The French are to be major participants in the gas project. Buw West Germany , earmarked to get the largest share of the gas and provide the largest share of the financing and equipment, is seen as key to the deal.

The proposed French interest rate remains below that so far sought by the West Germans.

"The talks with the Germans," said one Western expert here, "will probably be crucial in determining just how close an agreement is, or is not."

The Soviets already export natural gas to Western Europe.

But should the pipeline deal go through, greatly increased amounts would flow Westward: to the Germans, French, and presumably others, like the Dutch and Italians.

By 1990 West Germany could be getting some 30 percent of its gas from the Soviet Union, of 5 to 6 percent of its primary energy.

The deal would mean some 40-45 billion cubic feet of Siberian natural gas yearly for the energy-hungry West Europeans.

And West European companies -- and conceivably Japanese or, depending on an official OK, even some US concerns -- would stand to win enormously lucrative supply contracts for construction of the pipeline.
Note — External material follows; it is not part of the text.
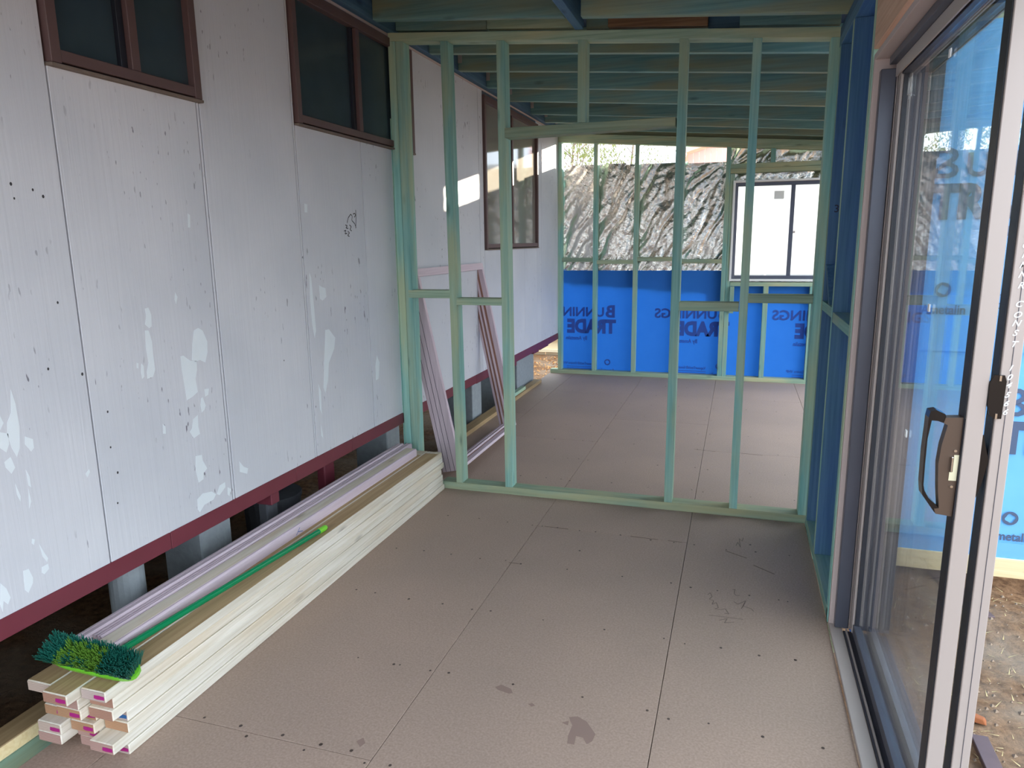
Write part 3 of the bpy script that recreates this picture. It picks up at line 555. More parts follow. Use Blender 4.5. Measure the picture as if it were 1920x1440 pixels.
fstud(0.25, 0.045, 2.25, None, 'cripple_stud'); fstud(0.74, 0.045, 2.25, None, 'cripple_stud')
box('window_lintel', (-0.132, 1.125), (YF, YF + FD), (2.205, 2.25), GREEN['x'], wf)
box('window_lintel', (-0.132, 1.125), (YF + 0.003, YF + FD), (2.157, 2.203), GREEN['x'], wf)
box('window_sill_plate', (-0.084, 1.078), (YF, YF + FD), (1.013, 1.055), GREEN['x'], wf)
for (a, b_, z) in [(-1.904, -1.552, 1.27), (-1.507, -1.108, 1.245), (-1.063, -0.64, 1.275), (-0.595, -0.178, 1.25)]:
    box('nogging', (a, b_), (YF, YF + FD), (z, z + 0.043), GREEN['x'], wf)
box('hanging_block', (-0.083, -0.04), (YF - 0.036, YF - 0.001), (0.73, 1.01), GREEN['z'], wf)
# blue wrap: one sheet outside the studs, foil lapped behind it
def sheet(name, x0, x1, z0, z1, step, keep, yfun, mat, parent, **kw):
    nx = max(1, int(round((x1 - x0) / step))); nz = max(1, int(round((z1 - z0) / step))); V = []; idx = {}; Fc = []
    def vid(i, j):
        if (i, j) not in idx:
            x = x0 + (x1 - x0) * i / nx; z = z0 + (z1 - z0) * j / nz
            idx[(i, j)] = len(V); V.append((x, yfun(x, z), z))
        return idx[(i, j)]
    for i in range(nx):
        for j in range(nz):
            xc = x0 + (x1 - x0) * (i + 0.5) / nx; zc = z0 + (z1 - z0) * (j + 0.5) / nz
            if keep(xc, zc): Fc.append((vid(i, j), vid(i + 1, j), vid(i + 1, j + 1), vid(i, j + 1)))
    return link(name, V, Fc, mat, parent, smooth=True, **kw)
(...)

The current thinking is that the West European banks that finance the deal would, in effect, get repaid in gas deliveries.

The Soviets would get a new, large-diameter pipe link to Western Europe, over 3,000 miles long. But what ultimately will count for a superpower faced with a decrease in easily accessible oil is what lies at the other end: reliable, hard-currency customers for plentiful Soviet natural gas.

Soviet officials brusquely reject US concern that Moscow could at some point use gas deliveries -- or the lack of them -- as a means of political pressure on Western Europe.

One senior economic expert, in a recent interview with the Monitor, dismissed the idea as "ridiculous."

"We get so many products . . . for various factories, from the West, spare parts and the like."

He suggested that if the Soviet decided to use the gas for pressure on the West, the West could answer in kind.